■ EXERCISE INSTRUCTIONS
Reproduce each of the lines word for word.

■ DATASET SECTION
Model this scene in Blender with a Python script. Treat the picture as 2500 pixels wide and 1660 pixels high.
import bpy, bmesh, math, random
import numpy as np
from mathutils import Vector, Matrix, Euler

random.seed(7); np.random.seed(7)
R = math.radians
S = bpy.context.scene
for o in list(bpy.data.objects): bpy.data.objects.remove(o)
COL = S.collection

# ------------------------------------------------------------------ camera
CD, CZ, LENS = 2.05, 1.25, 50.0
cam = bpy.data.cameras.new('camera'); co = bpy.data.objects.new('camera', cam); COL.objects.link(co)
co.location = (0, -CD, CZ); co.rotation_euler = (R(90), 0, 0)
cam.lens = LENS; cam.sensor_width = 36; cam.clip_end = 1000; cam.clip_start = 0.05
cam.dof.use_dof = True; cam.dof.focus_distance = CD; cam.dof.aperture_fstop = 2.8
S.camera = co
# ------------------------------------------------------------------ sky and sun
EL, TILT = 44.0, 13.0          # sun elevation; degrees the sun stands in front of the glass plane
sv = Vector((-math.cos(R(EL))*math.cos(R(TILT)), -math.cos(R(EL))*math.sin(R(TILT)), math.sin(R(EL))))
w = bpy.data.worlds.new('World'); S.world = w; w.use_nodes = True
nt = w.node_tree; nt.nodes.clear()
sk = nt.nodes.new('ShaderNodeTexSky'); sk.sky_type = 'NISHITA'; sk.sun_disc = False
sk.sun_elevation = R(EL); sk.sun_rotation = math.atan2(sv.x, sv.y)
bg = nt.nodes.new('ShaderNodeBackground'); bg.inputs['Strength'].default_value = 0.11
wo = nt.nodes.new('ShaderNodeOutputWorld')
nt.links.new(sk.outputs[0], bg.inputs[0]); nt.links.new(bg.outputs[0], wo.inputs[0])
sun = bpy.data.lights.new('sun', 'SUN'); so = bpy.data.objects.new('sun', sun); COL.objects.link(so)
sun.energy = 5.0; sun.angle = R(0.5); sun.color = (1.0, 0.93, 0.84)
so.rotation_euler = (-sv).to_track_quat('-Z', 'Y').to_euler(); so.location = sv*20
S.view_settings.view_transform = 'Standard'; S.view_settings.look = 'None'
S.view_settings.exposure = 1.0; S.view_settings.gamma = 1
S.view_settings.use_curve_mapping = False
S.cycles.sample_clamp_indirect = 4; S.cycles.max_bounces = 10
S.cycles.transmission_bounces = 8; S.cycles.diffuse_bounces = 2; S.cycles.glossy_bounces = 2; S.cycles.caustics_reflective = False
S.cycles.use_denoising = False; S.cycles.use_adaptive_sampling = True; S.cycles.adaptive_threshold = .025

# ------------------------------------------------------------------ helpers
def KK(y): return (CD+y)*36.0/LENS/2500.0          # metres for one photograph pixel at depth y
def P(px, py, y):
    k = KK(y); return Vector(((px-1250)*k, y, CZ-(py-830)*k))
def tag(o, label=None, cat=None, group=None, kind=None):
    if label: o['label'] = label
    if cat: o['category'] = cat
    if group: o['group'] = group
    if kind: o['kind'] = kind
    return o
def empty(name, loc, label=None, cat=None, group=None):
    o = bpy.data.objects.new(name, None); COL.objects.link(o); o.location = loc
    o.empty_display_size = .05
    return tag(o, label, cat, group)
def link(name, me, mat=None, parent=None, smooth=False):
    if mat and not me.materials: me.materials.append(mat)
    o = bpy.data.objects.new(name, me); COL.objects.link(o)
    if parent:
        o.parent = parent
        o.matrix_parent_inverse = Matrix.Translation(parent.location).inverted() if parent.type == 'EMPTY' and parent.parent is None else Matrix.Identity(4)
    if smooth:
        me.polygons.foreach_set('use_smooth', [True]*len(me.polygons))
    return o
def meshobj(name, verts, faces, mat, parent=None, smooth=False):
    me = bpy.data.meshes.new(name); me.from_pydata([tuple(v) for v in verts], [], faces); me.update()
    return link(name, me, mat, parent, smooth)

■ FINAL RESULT
Model this scene in Blender with a Python script. Treat the picture as 2500 pixels wide and 1660 pixels high.
import bpy, bmesh, math, random
import numpy as np
from mathutils import Vector, Matrix, Euler

random.seed(7); np.random.seed(7)
R = math.radians
S = bpy.context.scene
for o in list(bpy.data.objects): bpy.data.objects.remove(o)
COL = S.collection

# ------------------------------------------------------------------ camera
CD, CZ, LENS = 2.05, 1.25, 50.0
cam = bpy.data.cameras.new('camera'); co = bpy.data.objects.new('camera', cam); COL.objects.link(co)
co.location = (0, -CD, CZ); co.rotation_euler = (R(90), 0, 0)
cam.lens = LENS; cam.sensor_width = 36; cam.clip_end = 1000; cam.clip_start = 0.05
cam.dof.use_dof = True; cam.dof.focus_distance = CD; cam.dof.aperture_fstop = 2.8
S.camera = co
# ------------------------------------------------------------------ sky and sun
EL, TILT = 44.0, 13.0          # sun elevation; degrees the sun stands in front of the glass plane
sv = Vector((-math.cos(R(EL))*math.cos(R(TILT)), -math.cos(R(EL))*math.sin(R(TILT)), math.sin(R(EL))))
w = bpy.data.worlds.new('World'); S.world = w; w.use_nodes = True
nt = w.node_tree; nt.nodes.clear()
sk = nt.nodes.new('ShaderNodeTexSky'); sk.sky_type = 'NISHITA'; sk.sun_disc = False
sk.sun_elevation = R(EL); sk.sun_rotation = math.atan2(sv.x, sv.y)
bg = nt.nodes.new('ShaderNodeBackground'); bg.inputs['Strength'].default_value = 0.11
wo = nt.nodes.new('ShaderNodeOutputWorld')
nt.links.new(sk.outputs[0], bg.inputs[0]); nt.links.new(bg.outputs[0], wo.inputs[0])
sun = bpy.data.lights.new('sun', 'SUN'); so = bpy.data.objects.new('sun', sun); COL.objects.link(so)
sun.energy = 5.0; sun.angle = R(0.5); sun.color = (1.0, 0.93, 0.84)
so.rotation_euler = (-sv).to_track_quat('-Z', 'Y').to_euler(); so.location = sv*20
S.view_settings.view_transform = 'Standard'; S.view_settings.look = 'None'
S.view_settings.exposure = 1.0; S.view_settings.gamma = 1
S.view_settings.use_curve_mapping = False
S.cycles.sample_clamp_indirect = 4; S.cycles.max_bounces = 10
S.cycles.transmission_bounces = 8; S.cycles.diffuse_bounces = 2; S.cycles.glossy_bounces = 2; S.cycles.caustics_reflective = False
S.cycles.use_denoising = False; S.cycles.use_adaptive_sampling = True; S.cycles.adaptive_threshold = .025

# ------------------------------------------------------------------ helpers
def KK(y): return (CD+y)*36.0/LENS/2500.0          # metres for one photograph pixel at depth y
def P(px, py, y):
    k = KK(y); return Vector(((px-1250)*k, y, CZ-(py-830)*k))
def tag(o, label=None, cat=None, group=None, kind=None):
    if label: o['label'] = label
    if cat: o['category'] = cat
    if group: o['group'] = group
    if kind: o['kind'] = kind
    return o
def empty(name, loc, label=None, cat=None, group=None):
    o = bpy.data.objects.new(name, None); COL.objects.link(o); o.location = loc
    o.empty_display_size = .05
    return tag(o, label, cat, group)
def link(name, me, mat=None, parent=None, smooth=False):
    if mat and not me.materials: me.materials.append(mat)
    o = bpy.data.objects.new(name, me); COL.objects.link(o)
    if parent:
        o.parent = parent
        o.matrix_parent_inverse = Matrix.Translation(parent.location).inverted() if parent.type == 'EMPTY' and parent.parent is None else Matrix.Identity(4)
    if smooth:
        me.polygons.foreach_set('use_smooth', [True]*len(me.polygons))
    return o
def meshobj(name, verts, faces, mat, parent=None, smooth=False):
    me = bpy.data.meshes.new(name); me.from_pydata([tuple(v) for v in verts], [], faces); me.update()
    return link(name, me, mat, parent, smooth)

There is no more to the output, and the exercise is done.